▸ **Directive**: Below is a listing. Return the lines from the one that contains "Write the bpy" to the one that contains "return CX +", both ends included, verbatim and with no pictures.

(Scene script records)
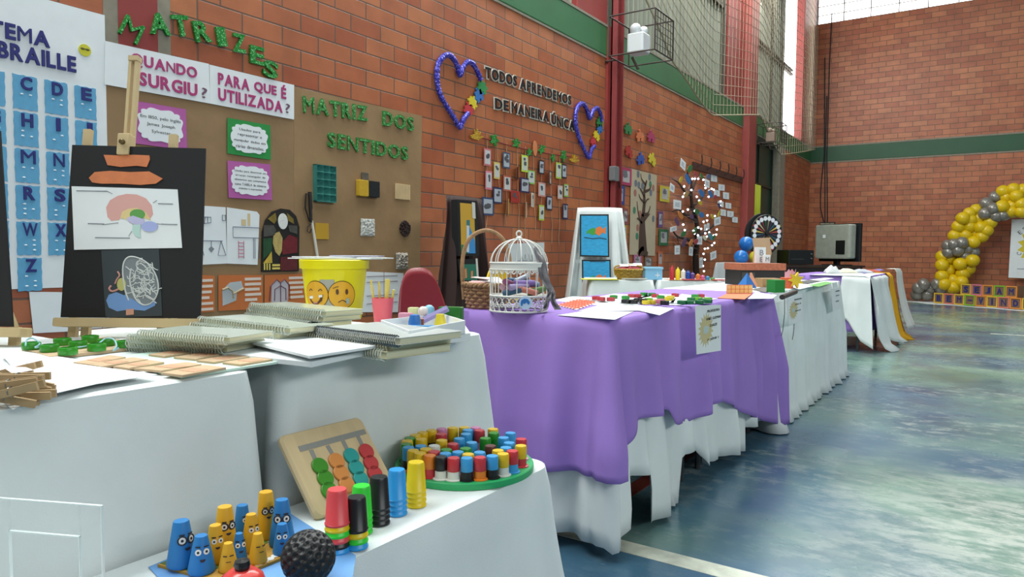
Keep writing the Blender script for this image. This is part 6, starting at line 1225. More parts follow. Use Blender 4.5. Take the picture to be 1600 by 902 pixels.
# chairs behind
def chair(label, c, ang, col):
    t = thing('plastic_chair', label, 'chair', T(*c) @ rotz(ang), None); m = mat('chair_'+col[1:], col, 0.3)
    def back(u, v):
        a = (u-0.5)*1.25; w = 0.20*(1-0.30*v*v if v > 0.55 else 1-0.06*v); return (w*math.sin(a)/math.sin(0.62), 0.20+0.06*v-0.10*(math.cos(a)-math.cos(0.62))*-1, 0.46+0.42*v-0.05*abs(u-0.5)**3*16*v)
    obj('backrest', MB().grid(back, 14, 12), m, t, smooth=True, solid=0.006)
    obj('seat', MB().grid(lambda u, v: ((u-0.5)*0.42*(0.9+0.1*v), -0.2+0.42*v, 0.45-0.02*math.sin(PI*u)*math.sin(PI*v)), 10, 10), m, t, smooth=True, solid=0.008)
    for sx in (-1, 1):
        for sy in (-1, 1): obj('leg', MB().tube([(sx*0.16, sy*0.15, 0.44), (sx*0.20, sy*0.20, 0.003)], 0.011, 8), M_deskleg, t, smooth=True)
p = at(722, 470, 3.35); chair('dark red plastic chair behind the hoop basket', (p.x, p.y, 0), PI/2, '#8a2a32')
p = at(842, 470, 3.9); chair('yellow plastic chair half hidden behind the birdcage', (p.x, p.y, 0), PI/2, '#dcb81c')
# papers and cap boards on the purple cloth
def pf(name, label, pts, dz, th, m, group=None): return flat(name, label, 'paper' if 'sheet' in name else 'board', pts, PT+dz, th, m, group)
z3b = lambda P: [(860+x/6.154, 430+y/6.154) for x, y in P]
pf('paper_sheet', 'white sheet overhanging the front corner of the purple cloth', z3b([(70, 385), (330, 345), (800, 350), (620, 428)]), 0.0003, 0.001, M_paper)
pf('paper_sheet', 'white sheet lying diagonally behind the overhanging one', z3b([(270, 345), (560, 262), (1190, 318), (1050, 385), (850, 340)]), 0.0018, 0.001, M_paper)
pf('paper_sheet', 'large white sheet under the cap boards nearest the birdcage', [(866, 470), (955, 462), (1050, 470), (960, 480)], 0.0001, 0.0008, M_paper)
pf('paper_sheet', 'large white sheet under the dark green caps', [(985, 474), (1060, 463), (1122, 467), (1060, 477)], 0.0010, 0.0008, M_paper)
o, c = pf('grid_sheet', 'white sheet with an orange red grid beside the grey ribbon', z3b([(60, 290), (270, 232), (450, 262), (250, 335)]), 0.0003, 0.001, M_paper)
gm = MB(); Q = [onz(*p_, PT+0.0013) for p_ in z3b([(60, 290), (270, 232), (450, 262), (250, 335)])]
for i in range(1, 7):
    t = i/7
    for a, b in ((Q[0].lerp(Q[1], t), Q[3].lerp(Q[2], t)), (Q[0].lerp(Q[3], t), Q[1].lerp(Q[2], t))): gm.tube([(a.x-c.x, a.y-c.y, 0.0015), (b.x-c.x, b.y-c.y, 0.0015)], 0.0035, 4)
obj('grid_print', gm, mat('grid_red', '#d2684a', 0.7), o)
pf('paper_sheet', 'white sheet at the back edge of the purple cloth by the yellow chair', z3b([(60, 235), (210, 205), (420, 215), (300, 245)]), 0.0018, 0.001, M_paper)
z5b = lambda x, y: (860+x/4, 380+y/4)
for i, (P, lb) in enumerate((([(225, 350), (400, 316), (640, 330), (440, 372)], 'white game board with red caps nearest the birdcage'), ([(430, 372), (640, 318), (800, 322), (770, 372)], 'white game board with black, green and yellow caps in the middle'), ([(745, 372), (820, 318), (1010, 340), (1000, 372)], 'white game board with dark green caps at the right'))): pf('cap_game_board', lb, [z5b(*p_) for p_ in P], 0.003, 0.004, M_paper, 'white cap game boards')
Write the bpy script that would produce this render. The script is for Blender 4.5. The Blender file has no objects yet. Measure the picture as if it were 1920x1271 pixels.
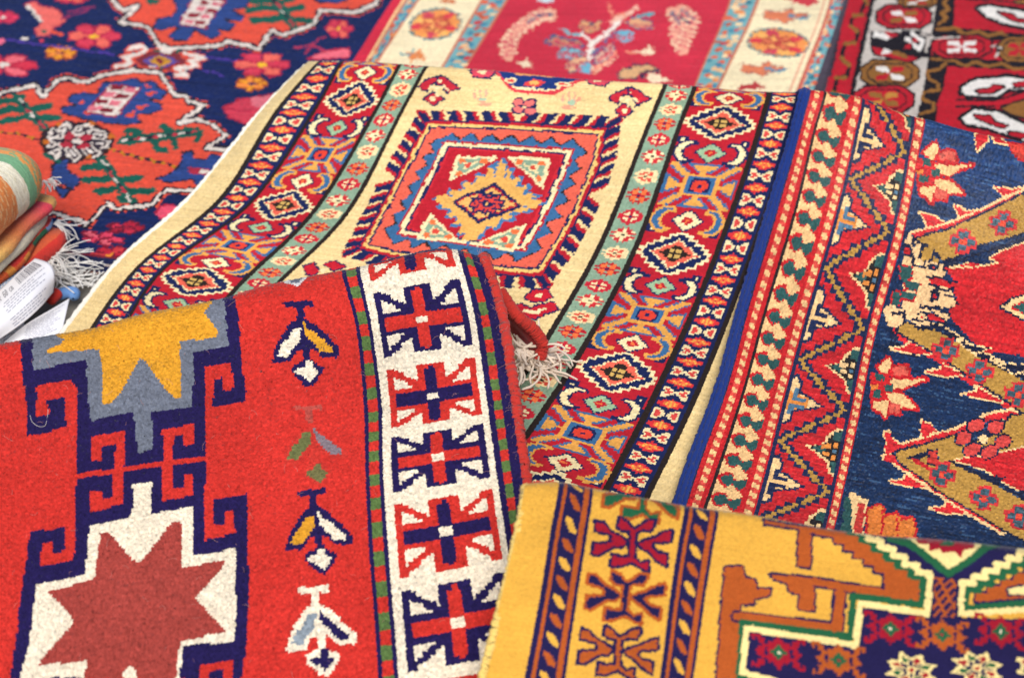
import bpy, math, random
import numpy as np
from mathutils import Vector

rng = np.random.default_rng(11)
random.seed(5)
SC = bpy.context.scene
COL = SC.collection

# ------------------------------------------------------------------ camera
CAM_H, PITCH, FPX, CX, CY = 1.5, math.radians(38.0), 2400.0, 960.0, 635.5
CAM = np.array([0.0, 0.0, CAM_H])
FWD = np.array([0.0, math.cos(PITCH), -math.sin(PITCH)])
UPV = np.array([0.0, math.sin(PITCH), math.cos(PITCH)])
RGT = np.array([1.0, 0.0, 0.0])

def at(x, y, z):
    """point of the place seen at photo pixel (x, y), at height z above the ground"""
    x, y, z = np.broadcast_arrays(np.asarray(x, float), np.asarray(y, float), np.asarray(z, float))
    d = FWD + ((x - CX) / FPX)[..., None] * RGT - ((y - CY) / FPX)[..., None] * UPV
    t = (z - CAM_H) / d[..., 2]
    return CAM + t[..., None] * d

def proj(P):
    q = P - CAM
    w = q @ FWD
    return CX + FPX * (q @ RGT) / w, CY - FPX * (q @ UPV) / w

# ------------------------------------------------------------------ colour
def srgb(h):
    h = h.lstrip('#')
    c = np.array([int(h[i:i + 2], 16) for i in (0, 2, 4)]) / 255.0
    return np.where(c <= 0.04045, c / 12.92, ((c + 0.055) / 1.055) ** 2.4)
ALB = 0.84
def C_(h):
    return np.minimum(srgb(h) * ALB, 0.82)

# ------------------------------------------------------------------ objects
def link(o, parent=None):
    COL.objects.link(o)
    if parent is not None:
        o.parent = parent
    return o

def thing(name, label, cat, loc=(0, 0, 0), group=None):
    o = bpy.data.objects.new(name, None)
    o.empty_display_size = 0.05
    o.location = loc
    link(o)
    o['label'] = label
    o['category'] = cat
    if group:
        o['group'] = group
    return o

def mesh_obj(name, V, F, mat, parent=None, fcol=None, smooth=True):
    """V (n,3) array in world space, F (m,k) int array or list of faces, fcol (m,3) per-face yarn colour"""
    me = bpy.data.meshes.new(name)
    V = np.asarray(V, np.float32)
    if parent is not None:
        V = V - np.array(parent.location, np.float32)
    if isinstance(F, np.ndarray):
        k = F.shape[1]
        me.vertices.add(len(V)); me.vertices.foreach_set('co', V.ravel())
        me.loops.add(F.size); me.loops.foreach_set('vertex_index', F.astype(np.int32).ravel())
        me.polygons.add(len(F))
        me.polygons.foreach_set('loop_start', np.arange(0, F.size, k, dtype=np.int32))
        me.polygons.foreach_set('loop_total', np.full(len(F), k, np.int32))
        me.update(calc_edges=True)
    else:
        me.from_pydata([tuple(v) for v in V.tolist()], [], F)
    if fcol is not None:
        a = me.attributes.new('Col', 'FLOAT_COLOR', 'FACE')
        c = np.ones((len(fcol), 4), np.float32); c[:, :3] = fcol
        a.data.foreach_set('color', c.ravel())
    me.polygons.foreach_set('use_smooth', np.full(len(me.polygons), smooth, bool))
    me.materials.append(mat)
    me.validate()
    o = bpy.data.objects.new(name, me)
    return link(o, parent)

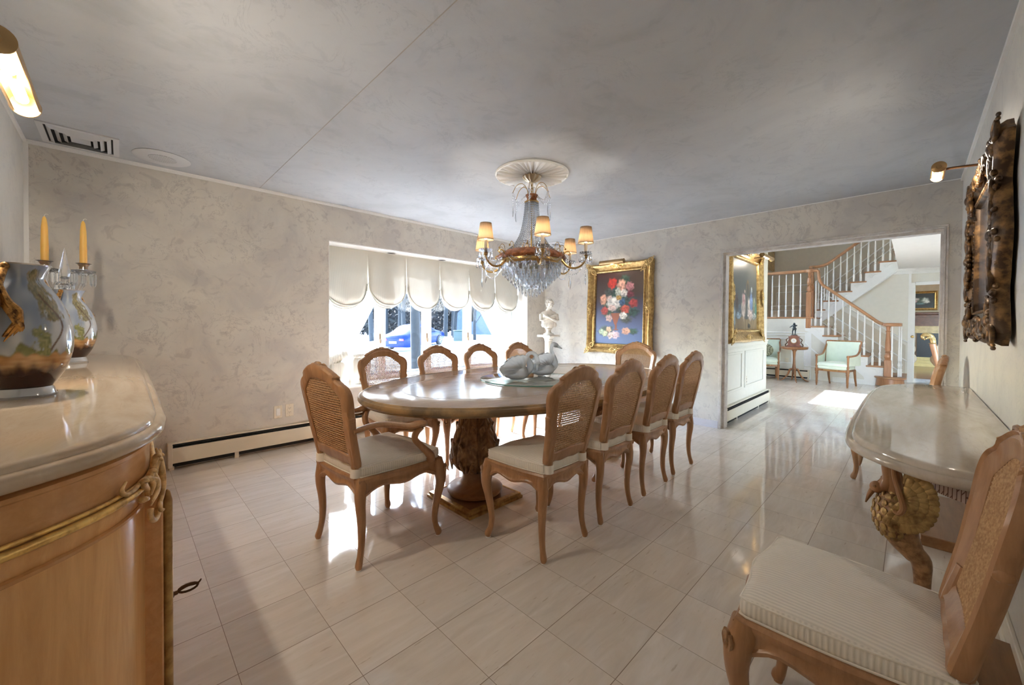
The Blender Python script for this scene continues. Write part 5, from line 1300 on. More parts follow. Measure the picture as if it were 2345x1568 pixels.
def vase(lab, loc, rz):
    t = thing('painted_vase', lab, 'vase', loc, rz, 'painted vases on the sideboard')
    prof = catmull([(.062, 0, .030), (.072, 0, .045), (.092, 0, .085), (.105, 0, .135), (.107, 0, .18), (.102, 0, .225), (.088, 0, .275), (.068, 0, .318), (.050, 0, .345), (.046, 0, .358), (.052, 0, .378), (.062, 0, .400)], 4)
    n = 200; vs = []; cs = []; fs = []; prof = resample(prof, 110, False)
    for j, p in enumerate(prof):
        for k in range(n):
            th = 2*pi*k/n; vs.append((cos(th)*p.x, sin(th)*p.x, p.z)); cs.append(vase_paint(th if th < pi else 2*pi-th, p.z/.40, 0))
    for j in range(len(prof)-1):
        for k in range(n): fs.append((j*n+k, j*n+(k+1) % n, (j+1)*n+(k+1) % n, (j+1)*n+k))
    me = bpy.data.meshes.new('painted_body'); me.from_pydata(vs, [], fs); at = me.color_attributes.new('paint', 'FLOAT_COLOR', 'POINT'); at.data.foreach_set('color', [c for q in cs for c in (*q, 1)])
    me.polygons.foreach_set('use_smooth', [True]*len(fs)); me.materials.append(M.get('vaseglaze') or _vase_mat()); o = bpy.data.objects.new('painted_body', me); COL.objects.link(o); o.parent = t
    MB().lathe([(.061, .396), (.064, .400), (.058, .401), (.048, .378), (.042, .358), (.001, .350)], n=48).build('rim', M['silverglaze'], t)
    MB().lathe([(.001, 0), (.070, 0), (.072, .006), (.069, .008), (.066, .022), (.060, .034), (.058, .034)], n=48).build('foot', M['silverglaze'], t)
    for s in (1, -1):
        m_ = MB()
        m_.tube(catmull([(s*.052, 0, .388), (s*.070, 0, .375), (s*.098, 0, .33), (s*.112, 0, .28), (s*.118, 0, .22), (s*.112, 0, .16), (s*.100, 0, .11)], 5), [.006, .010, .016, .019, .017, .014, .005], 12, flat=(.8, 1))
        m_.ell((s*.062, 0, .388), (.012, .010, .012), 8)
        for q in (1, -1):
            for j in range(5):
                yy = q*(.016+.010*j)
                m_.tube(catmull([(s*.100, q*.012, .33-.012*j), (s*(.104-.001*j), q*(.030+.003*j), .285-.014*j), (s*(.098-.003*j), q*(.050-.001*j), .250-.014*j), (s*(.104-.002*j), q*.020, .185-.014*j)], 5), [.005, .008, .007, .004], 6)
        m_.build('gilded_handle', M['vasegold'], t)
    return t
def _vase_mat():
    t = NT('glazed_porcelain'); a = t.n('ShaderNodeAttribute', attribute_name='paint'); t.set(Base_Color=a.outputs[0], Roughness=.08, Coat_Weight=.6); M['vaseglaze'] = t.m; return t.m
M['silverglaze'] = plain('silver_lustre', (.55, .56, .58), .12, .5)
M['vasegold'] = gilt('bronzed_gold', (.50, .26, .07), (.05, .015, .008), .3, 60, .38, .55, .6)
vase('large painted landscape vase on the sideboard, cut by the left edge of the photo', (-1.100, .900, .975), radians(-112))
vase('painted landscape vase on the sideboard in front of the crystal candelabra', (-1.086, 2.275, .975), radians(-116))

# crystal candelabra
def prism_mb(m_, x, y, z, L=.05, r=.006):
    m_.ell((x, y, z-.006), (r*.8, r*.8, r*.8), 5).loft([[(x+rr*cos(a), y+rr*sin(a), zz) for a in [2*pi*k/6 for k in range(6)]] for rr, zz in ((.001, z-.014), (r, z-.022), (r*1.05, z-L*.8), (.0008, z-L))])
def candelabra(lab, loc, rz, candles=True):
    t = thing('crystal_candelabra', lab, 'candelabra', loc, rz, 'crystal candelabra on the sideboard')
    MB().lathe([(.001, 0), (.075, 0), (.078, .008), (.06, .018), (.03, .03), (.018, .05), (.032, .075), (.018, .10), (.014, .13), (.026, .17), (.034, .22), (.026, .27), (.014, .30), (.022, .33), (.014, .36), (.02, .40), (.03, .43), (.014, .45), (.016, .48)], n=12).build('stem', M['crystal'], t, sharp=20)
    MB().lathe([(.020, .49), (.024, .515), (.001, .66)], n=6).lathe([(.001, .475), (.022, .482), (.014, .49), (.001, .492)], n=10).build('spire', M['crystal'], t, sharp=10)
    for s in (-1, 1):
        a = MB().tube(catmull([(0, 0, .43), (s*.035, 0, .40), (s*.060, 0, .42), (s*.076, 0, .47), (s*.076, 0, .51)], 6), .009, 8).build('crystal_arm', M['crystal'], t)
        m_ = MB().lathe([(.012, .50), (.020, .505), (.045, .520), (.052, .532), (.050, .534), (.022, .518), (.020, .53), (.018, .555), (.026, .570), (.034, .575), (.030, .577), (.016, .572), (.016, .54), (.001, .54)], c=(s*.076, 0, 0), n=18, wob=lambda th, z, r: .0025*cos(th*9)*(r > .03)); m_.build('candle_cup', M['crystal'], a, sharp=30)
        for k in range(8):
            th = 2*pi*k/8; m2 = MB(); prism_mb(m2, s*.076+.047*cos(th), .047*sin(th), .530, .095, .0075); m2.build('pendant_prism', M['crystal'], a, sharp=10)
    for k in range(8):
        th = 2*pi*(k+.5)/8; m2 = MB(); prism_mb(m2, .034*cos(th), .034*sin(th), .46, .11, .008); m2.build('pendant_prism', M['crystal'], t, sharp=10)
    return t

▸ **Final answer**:
Write the bpy script that would produce this render. The script is for Blender 4.5. The Blender file has no objects yet. Measure the picture as if it were 1920x1271 pixels.
import bpy, math, random
import numpy as np
from mathutils import Vector

rng = np.random.default_rng(11)
random.seed(5)
SC = bpy.context.scene
COL = SC.collection

# ------------------------------------------------------------------ camera
CAM_H, PITCH, FPX, CX, CY = 1.5, math.radians(38.0), 2400.0, 960.0, 635.5
CAM = np.array([0.0, 0.0, CAM_H])
FWD = np.array([0.0, math.cos(PITCH), -math.sin(PITCH)])
UPV = np.array([0.0, math.sin(PITCH), math.cos(PITCH)])
RGT = np.array([1.0, 0.0, 0.0])

def at(x, y, z):
    """point of the place seen at photo pixel (x, y), at height z above the ground"""
    x, y, z = np.broadcast_arrays(np.asarray(x, float), np.asarray(y, float), np.asarray(z, float))
    d = FWD + ((x - CX) / FPX)[..., None] * RGT - ((y - CY) / FPX)[..., None] * UPV
    t = (z - CAM_H) / d[..., 2]
    return CAM + t[..., None] * d

def proj(P):
    q = P - CAM
    w = q @ FWD
    return CX + FPX * (q @ RGT) / w, CY - FPX * (q @ UPV) / w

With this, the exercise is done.